[AAACE-NLA] Funding Adult Education as a Political Obligation
gdemetrion at msn.com
gdemetrion at msn.com
Sat Mar 4 18:21:00 EST 2006
And just to reiterate from a year ago, a certain book titled, Conflicting Paradigms in Adult Literacy Education: In Quest of a U.S. Democratic Politics of Literacy (http://www.readingmatrix.com/book_reviews/said/book_review.html) deals fairly substantially with the relationship between adult literacy education and the US founding political culture, as Catherine as has described in her past two notes. See in particular, pp, 21-25, 202-204, & 267-296 Whether democracy or civic republicanism are operating currently as vital political and cultural forces, or to be a bit presumptuous, even understood, is another matter. Even if not their latency has an untold potentiality of bursting forth from the dynamics resident within the very ethos of the American political culture The extent to which that latency becomes materialized at any given time is another matter. No matter, the alternatives (what alternatives you might ask) are bleak.
George Demtrion
Snippet
However, from the point of view of understanding Congress's own political ground, and the identity of education-for-all-citizenry with that same ground, we have an argument to add to our quiver of justifications that goes deeper than the notion of "social programming" can go, e.g., for improving the "quality of life" for adults, or for improving adults' workskills so that they can contribute to the economy, etc. That is, our mission and our very existence as educators of adults goes to the very political ground that grows democracies in the first place--an educated citizenry. And to "chop out" adult education, is to chop out not only this-or-that "failing" or "liberal" social program, but to chop out the heart of democracy itself.

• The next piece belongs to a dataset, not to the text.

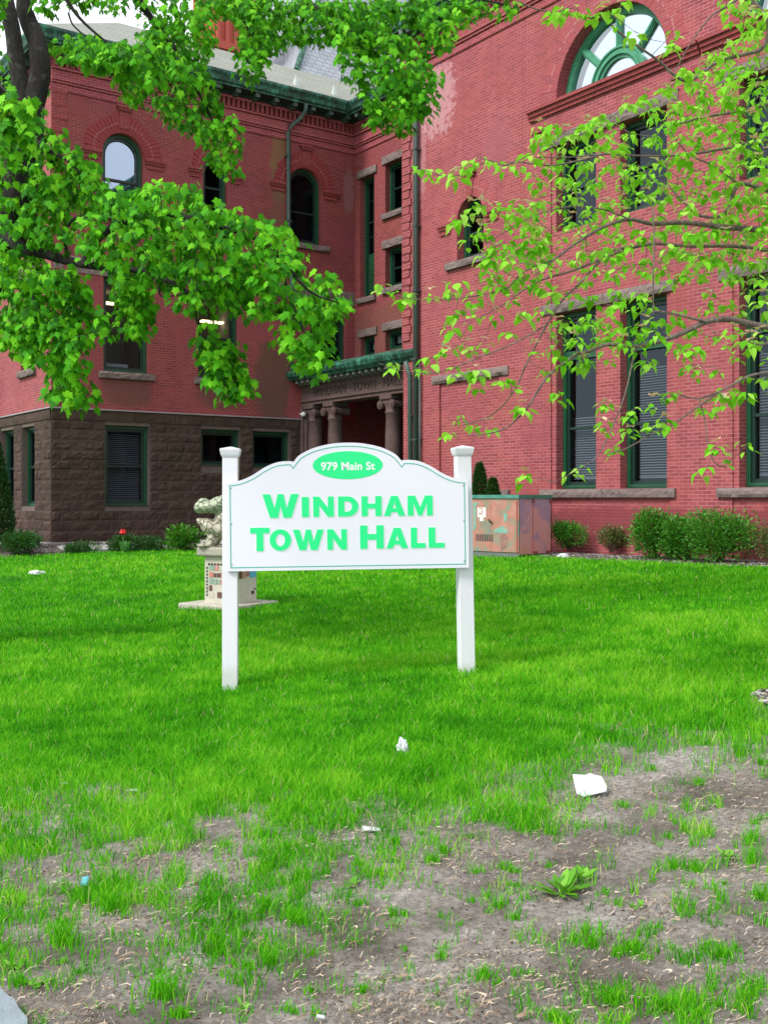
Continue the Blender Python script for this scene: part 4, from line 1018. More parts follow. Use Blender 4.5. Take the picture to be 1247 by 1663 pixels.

If so, then funding adult education in the U.S. is not only supporting sentimental "social programs," but is also a political obligation for those who have been privileged enough to become the Congressional representatives of "The People."
Our adults are first and foremost "The People." To leave "The People" uneducated is to damage or even break the bridge between "The People" and their Congressional representation.